Upstairs, Robertson opens a window and taps on the plaster walls. Downstairs, the distinctive sound of cracking wood erupts as footfalls land on a weak spot hidden under the vinyl floor in the kitchen.

"There’s a soft spot near the dishwasher," says Rivanna’s Bowles. "Did I forget to tell you?"

Back in the 1980s, the Rivanna authority bought this land likely unaware that Buck Mountain Creek played habitat to the James River spinymussel, a little mollusk whose presence as a species on earth might be compromised by building another reservoir.

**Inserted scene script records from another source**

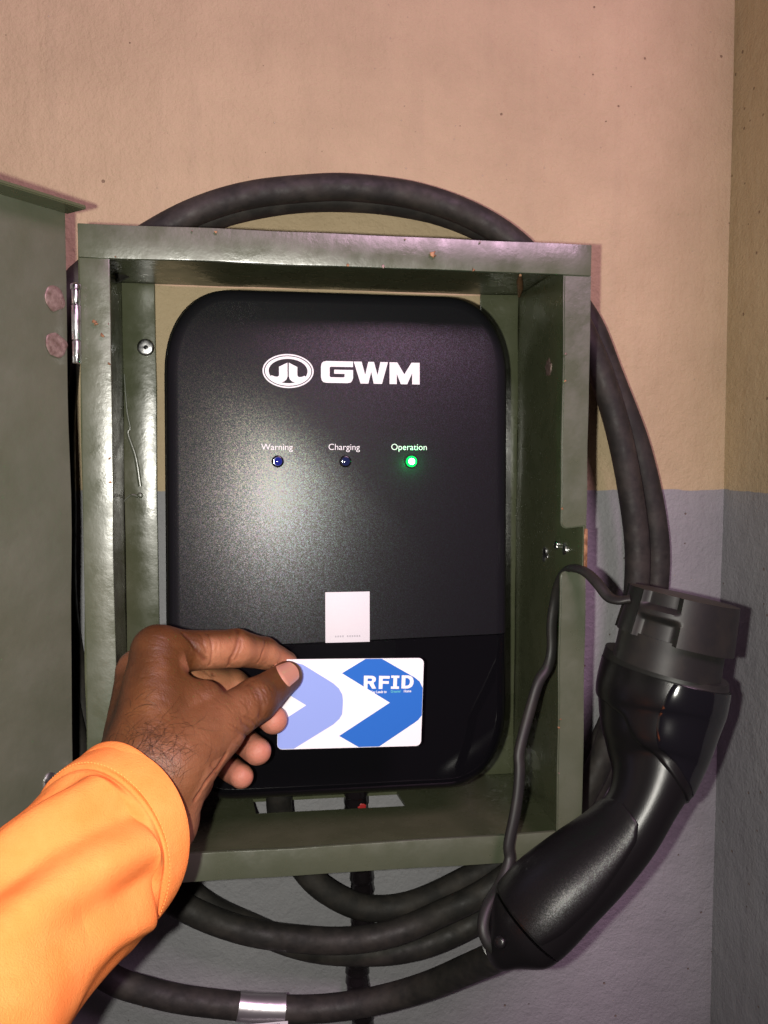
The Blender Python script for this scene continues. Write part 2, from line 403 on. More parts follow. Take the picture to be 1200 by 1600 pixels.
# front frame: four flat rails standing 2-3 mm proud of the panels
F = 0.0170
plate('frame_rail', 0.0005, BW, -BD-0.0016, -BD+T-0.0002, -F-0.0006, 0.0008, M_green, box, bev=0.0007, cuts=1, amp=0.0009, seed=5)
plate('frame_rail', 0.001, BW-0.0002, -BD-0.0012, -BD+T-0.0003, -BH-0.0006, -BH+0.0168, M_green, box, bev=0.0007, cuts=1, amp=0.0008, seed=6)
plate('frame_rail', 0.0012, 0.0176, -BD-0.0010, -BD+T-0.0004, -BH+0.0168, -F-0.0006, M_green, box, bev=0.0007, cuts=1, amp=0.0008, seed=7)
NZ0, NZ1 = -0.1715, -0.1985
def rail_with_tip(z0, z1, tip_low):
    """right rail piece, rounded at the notch end"""
    x0, x1 = BW-F, BW-0.0003; r = 0.004; pts = []
    if tip_low:
        pts = [(x1, z1), (x0, z1)] + [(x0, z0+r)] + [(x0+r-r*math.cos(t), z0+r-r*math.sin(t)) for t in (0.3, 0.7, 1.1, 1.5)] + [(x1, z0+0.0012)]
    else:
        pts = [(x1, z0), (x1, z1-0.0004)] + [(x0+r-r*math.cos(t), z1-r+r*math.sin(t)) for t in (1.5, 1.1, 0.7, 0.3)] + [(x0, z0)]
    bm = bmesh.new(); vs = [bm.verts.new((x, -BD-0.0014, z)) for x, z in pts]; f = bm.faces.new(vs)
    ex = bmesh.ops.extrude_face_region(bm, geom=[f]); nv = [v for v in ex['geom'] if isinstance(v, bmesh.types.BMVert)]
    bmesh.ops.translate(bm, vec=(0, 0.0030, 0), verts=nv)
    bmesh.ops.recalc_face_normals(bm, faces=bm.faces)
    bmesh.ops.bevel(bm, geom=[e for e in bm.edges if abs(e.verts[0].co.y-e.verts[1].co.y) < 1e-5], offset=0.0008, segments=2, affect='EDGES')
    n = int((z1-z0)/0.012)
    for i in range(1, n):
        bmesh.ops.bisect_plane(bm, geom=list(bm.verts)+list(bm.edges)+list(bm.faces), plane_co=(0, 0, z0+(z1-z0)*i/n), plane_no=(0, 0, 1))
    for v in bm.verts: v.co = wob(v.co, 0.0009, 22, 9)
    return from_bm('frame_rail', bm, M_green, box, ang=50)
rail_with_tip(NZ0, -F-0.0006, True); rail_with_tip(-BH+0.0168, NZ1, False)
plate('notch_cut_edge', BW-0.0016, BW+0.0006, -BD-0.0008, -BD+0.0006, NZ1+0.001, NZ0-0.0005, M_rust, box, bev=0.0003)
# back flanges against the wall
fl = at(245, 640, -0.004).x; fr = at(750, 470, -0.004).x
plate('back_flange', T, fl, -0.0055, -0.003, -BH+T, -T, M_green_in, box, cuts=1, amp=0.0007, seed=11)
plate('back_flange', fr, BW-T, -0.0055, -0.003, -BH+T, -T, M_green_in, box, cuts=1, amp=0.0007, seed=12)
# bolt through the left flange, weld nubs and chips
b1 = disc('flange_bolt', at(228, 543, -0.0055), 0.0062, 0.0028, M_zinc, box, dome=0.8)
disc('bolt_socket', at(228, 543, -0.0085), 0.0016, 0.0006, M_bezel, b1)
disc('weld_nub', Vector((BW-T, at(853, 868, -0.10).y, -0.186)) , 0.0030, 0.0022, M_zinc, box, axis=Vector((-1, 0, 0)), wobble=0.4, seed=2)
def right_wall_pt(px, py):
    d = _f + (px-600)/FPX*_r + (800-py)/FPX*_u
    return CAM + d*((BW-T-CAM.x)/d.x)
for i, (px, py, r) in enumerate(((853, 866, 0.0048), (884, 858, 0.0036))):
    disc('weld_nub', right_wall_pt(px, py), r, 0.0016, M_zinc, box, axis=Vector((-1, 0, 0)), wobble=0.7, seed=3+i*4)
disc('bare_metal_patch', right_wall_pt(857, 574), 0.0058, 0.0008, M_weld, box, axis=Vector((-1, 0, 0)), wobble=0.5, seed=8)
tube('weld_scar', [on_z(813, 430, -T-0.0008), on_z(812, 440, -T-0.0010), on_z(813, 450, -T-0.0012), at(811, 463, -0.0075)], 0.0021, M_rust, box, seg=8, rfun=lambda t, i: 0.45+math.sin(t*3.1)*0.7)
for (px, py, s) in ((676, 398, 1.5), (149, 505, 1.2), (160, 524, 0.8)):
    disc('paint_chip', at(px, py, -BD-0.0026), 0.0011*s, 0.0009, M_rust, box, wobble=1.1, seed=px)
rc = random.Random(21)
edge_spots = [(rc.uniform(0.02, 0.28), -0.0004-rc.random()*0.0012) for _ in range(4)] + [(rc.uniform(0.02, 0.28), -F-rc.random()*0.0005) for _ in range(4)] \
    + [(BW-F+rc.random()*0.0012, rc.uniform(-0.165, -0.03)) for _ in range(3)] + [(BW-F+rc.random()*0.0012, rc.uniform(-0.34, -0.205)) for _ in range(3)] + [(0.0166-rc.random()*0.001, rc.uniform(-0.24, -0.04)) for _ in range(4)]
for i, (x, z) in enumerate(edge_spots):
    disc('paint_chip', Vector((x, -BD-0.0021, z)), rc.uniform(0.0004, 0.0009), 0.0007, M_rust if i % 3 else M_weld, box, wobble=1.2, seed=i*3.1, seg=10)
# runs of thick paint
def run(pts, r, y, par=box):
    P = spline([tuple(at(px, py, y)) for px, py in pts], 8)
    return tube('paint_run', P, r*1.4, M_run, par, seg=8, flat=0.4, wide=Vector((1, 0, 0.2)), rfun=lambda t, i: 0.35+0.65*t)
run([(194, 585), (198, 640), (203, 668), (200, 678), (212, 715), (219, 760)], 0.0011, -0.0060)
run([(191, 786), (204, 774), (217, 776)], 0.0010, -0.0060)
disc('paint_blob', at(219, 774, -0.0056), 0.0020, 0.0020, M_green, box, wobble=0.3)

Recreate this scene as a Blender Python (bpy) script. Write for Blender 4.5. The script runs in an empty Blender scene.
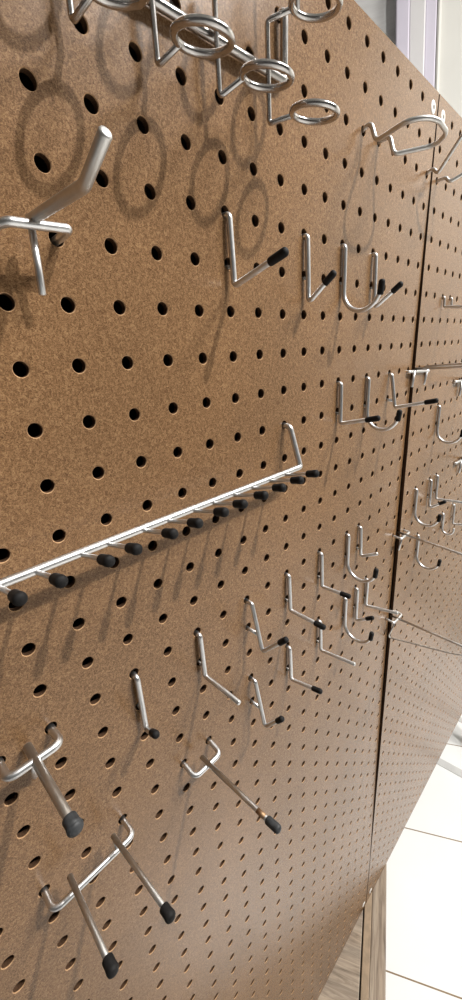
import bpy, math, random
from mathutils import Vector, Matrix

S = 0.0254                      # the pegboard is laid out in inches, one hole per inch
PI = math.pi
LEAN = math.atan(0.0685)        # the boards lean back a little
CAM = (-3.4910156745, 4.0071486316, -7.2757534052)   # column, row, depth
RCAM = ((0.6998699157, 0.0599507251, -0.7117499643),
        (-0.2804293430, 0.9395226864, -0.1966125766),
        (0.6569181719, 0.3371988023, 0.6743556058))
FPX = 398.8972
CAM_H = 64.0                    # eye height in inches
ct, st = math.cos(LEAN), math.sin(LEAN)
ZOFF = CAM_H + (ct * CAM[1] - st * CAM[2])

col = bpy.context.scene.collection


def W(i, j, o=0.0):
    """point on the board (column, row down, inches out of the face) -> world metres"""
    z = -o
    return Vector((S * i, S * (st * j + ct * z), S * (-(ct * j - st * z) + ZOFF)))


def WD(i, j, z):                # a direction in the same frame
    return Vector((i, st * j + ct * z, -(ct * j - st * z)))


def smooth(t):
    t = max(0.0, min(1.0, t))
    return t * t * (3 - 2 * t)


def bow(i, j):
    """how far the main board's free edge is pushed back between its screws (inches)"""
    if i > 15.45:
        return 0.0
    a = max(0.0, (i - 10.0) / 5.4)
    v = math.sin(PI * max(0, min(1, (j + 4.4) / 43.5)))
    return 0.175 * a * a * v


# ------------------------------------------------------------------ materials
def new_mat(name):
    m = bpy.data.materials.new(name)
    m.use_nodes = True
    nt = m.node_tree
    b = nt.nodes['Principled BSDF']
    return m, nt, b


def lk(nt, a, b):
    nt.links.new(a, b)


def lin(c):
    return tuple(((x / 255) / 12.92 if x / 255 <= 0.04045 else ((x / 255 + 0.055) / 1.055) ** 2.4) for x in c) + (1,)


def noise(nt, scale, detail=3, rough=0.5, vec=None):
    n = nt.nodes.new('ShaderNodeTexNoise')
    n.inputs['Scale'].default_value = scale
    n.inputs['Detail'].default_value = detail
    n.inputs['Roughness'].default_value = rough
    if vec is not None:
        lk(nt, vec, n.inputs['Vector'])
    return n


def ramp(nt, fac, stops):
    r = nt.nodes.new('ShaderNodeValToRGB')
    e = r.color_ramp.elements
    while len(e) < len(stops):
        e.new(0.5)
    for k, (p, c) in enumerate(stops):
        e[k].position = p
        e[k].color = c
    lk(nt, fac, r.inputs['Fac'])
    return r


def objcoord(nt, scale=(1, 1, 1)):
    t = nt.nodes.new('ShaderNodeTexCoord')
    mp = nt.nodes.new('ShaderNodeMapping')
    mp.inputs['Scale'].default_value = scale
    lk(nt, t.outputs['Object'], mp.inputs['Vector'])
    return mp.outputs['Vector']


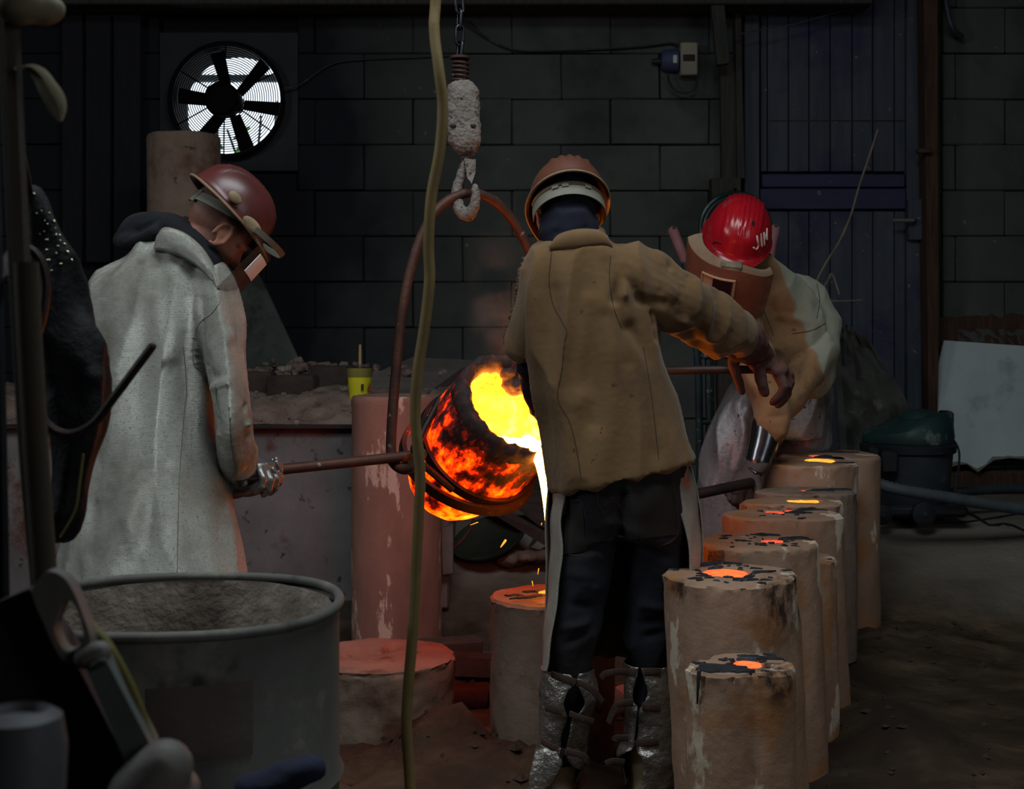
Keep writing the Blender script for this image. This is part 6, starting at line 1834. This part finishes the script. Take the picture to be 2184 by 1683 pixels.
gl = [(1424, 1154, 1266, 1222, 10), (1440, 1153, 1270, 1226, 2), (1456, 1152, 1274, 1222, 12), (1484, 1150, 1276, 1222, 22), (1508, 1150, 1268, 1218, 12), (1520, 1150, 1262, 1212, 5), (1550, 1150, 1258, 1204, 8), (1580, 1148, 1254, 1200, 6), (1600, 1142, 1252, 1198, 10), (1622, 1138, 1250, 1196, 26), (1640, 1132, 1240, 1210, 36), (1668, 1128, 1226, 1200, 26)]
gr = [(1412, 1330, 1446, 1360, 3), (1428, 1330, 1448, 1361, 6), (1460, 1331, 1450, 1362, 14), (1486, 1332, 1450, 1358, 10), (1500, 1332, 1450, 1358, 2), (1540, 1332, 1450, 1354, 3), (1580, 1328, 1450, 1350, 3), (1592, 1318, 1450, 1346, 14), (1610, 1316, 1452, 1342, 24), (1636, 1326, 1452, 1344, 22), (1668, 1332, 1450, 1346, 16)]
for spec, d, cx in ((gl, 3.87, 1.0), (gr, 3.89, 2.0)):
    rows = gaiter(cx, d, spec)
    gme = MB().sheet(rows, .003).mesh('gaiter')
    ga = obj('gaiter', gme, M['foil_gaiter'], p2, smooth=180, label='crinkled silver shin gaiter')
    lo = Vector(LOC[p2.name])
    gt = BVHTree.FromPolygons([v.co + lo for v in ga.data.vertices], [tuple(p.vertices) for p in ga.data.polygons])
    if cx == 1.0:
        straps = ([(1178, 1438), (1205, 1448), (1234, 1458)], [(1164, 1508), (1190, 1514), (1214, 1522)], [(1156, 1580), (1182, 1594), (1208, 1604)])
        tails = ([(1234, 1456, 3.78), (1252, 1464, 3.77), (1268, 1476, 3.77), (1284, 1498, 3.78)], [(1214, 1522, 3.79), (1240, 1532, 3.78), (1266, 1540, 3.79)], [(1208, 1604, 3.79), (1232, 1608, 3.77), (1250, 1618, 3.77), (1256, 1630, 3.78)])
    else:
        straps = ([(1336, 1434), (1356, 1434)], [(1366, 1432), (1390, 1432), (1408, 1432)], [(1364, 1504), (1390, 1508), (1408, 1508)], [(1360, 1584), (1390, 1582), (1404, 1580)])
        tails = ([(1336, 1433, 3.8), (1310, 1434, 3.78), (1290, 1438, 3.79), (1282, 1446, 3.8)], [(1350, 1498, 3.8), (1320, 1502, 3.79), (1308, 1516, 3.79), (1298, 1542, 3.8)], [(1340, 1574, 3.81), (1316, 1574, 3.80), (1310, 1580, 3.8)], [(1332, 1626, 3.81), (1306, 1624, 3.8), (1292, 1630, 3.8)])
    for s_ in straps:
        path = on_surface(gt, s_, 6, .003)
        obj('strap', MB().tube(path, .0105, seg=8, flat=.2, ref=(0, 0, 1)), M['strap'], ga, smooth=0)
    for t_ in tails:
        obj('strap_tail', MB().tube(pxpath(t_, 5), .0095, seg=8, flat=.2, ref=(0, 0, 1)), M['strap'], ga, smooth=0)
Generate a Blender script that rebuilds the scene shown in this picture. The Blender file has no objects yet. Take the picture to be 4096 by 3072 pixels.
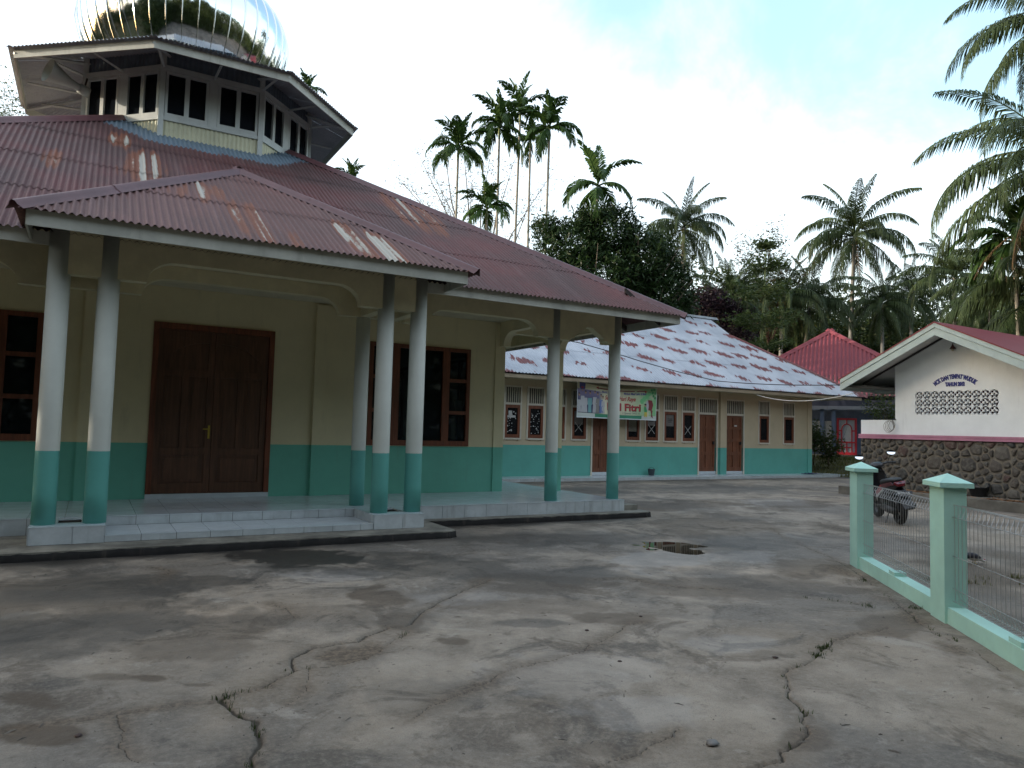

The rejection of the Buck Mountain property as a reservoir came not with a bang but with a whimper. Local officials were told by state officials at various times that they could not win approval for a dam due to the presence of that spinymussel, which is listed as "critically endangered," one step above "extinct in the wild," according to the International Union for Conservation of Nature.

At some point, the Elliot House became a rental property. That ended in 2012, according to the master plan, when the Rivanna authority decided to board it up rather than make the extensive repairs that it allegedly needed.

Upstairs, the couple and their contractor get abundant indicators of the toll taken by a decade without human habitation as they tiptoe around dead flies and heavy accumulations of dust. Although nature has been reclaiming the property, the contractor declares it salvageable.

"I do not think this is a teardown," says Robertson.

If he’s right, that means his clients can bid as low as $250,000. According to the rules of this bidding process, anyone who plans to demolish the house must bid at least $300,000.

In earlier times, the Rivanna authority endured repeated requests from former Buck Mountain property owners trying to buy back their properties, two of which were acquired via the adversarial process of eminent domain, according to a neighbor.

The outrage stemmed from Rivanna buying this land, about a fifth of the size of the city of Charlottesville, for one reservoir and then developing a reservoir elsewhere.

"This thing has been a contentious issue," says water system watchdog Dede Smith, "but it was a long time ago."

Neighbor Matthew Lucas said he lauds Rivanna’s move to get a homeowner into that house because that will place more eyes and ears on the reservoir tract that has been plagued, he says, by illegal hunting and drug manufacture.

"That’s a very smart decision," says Lucas.

On the other hand, Lucas takes a dimmer view of some proposals contemplated in Rivanna’s master plan, such as building solar farms and windmills. He thinks Rivanna will just hold the land for a future reservoir.

"I don’t think they’ll ever develop it," says Lucas. "You don’t know what the water needs will be 50 years down the road."

Another neighbor, Hamp Hall, related how his concerned friends sometimes ask how he will possibly cope if Rivanna eventually builds a reservoir near his backyard.

"It’ll be great," says Hall. "I’ll go fishing."

Sealed bids on the property are due at 2 p.m., Wednesday, Sept. 14. Details are at rivanna.org.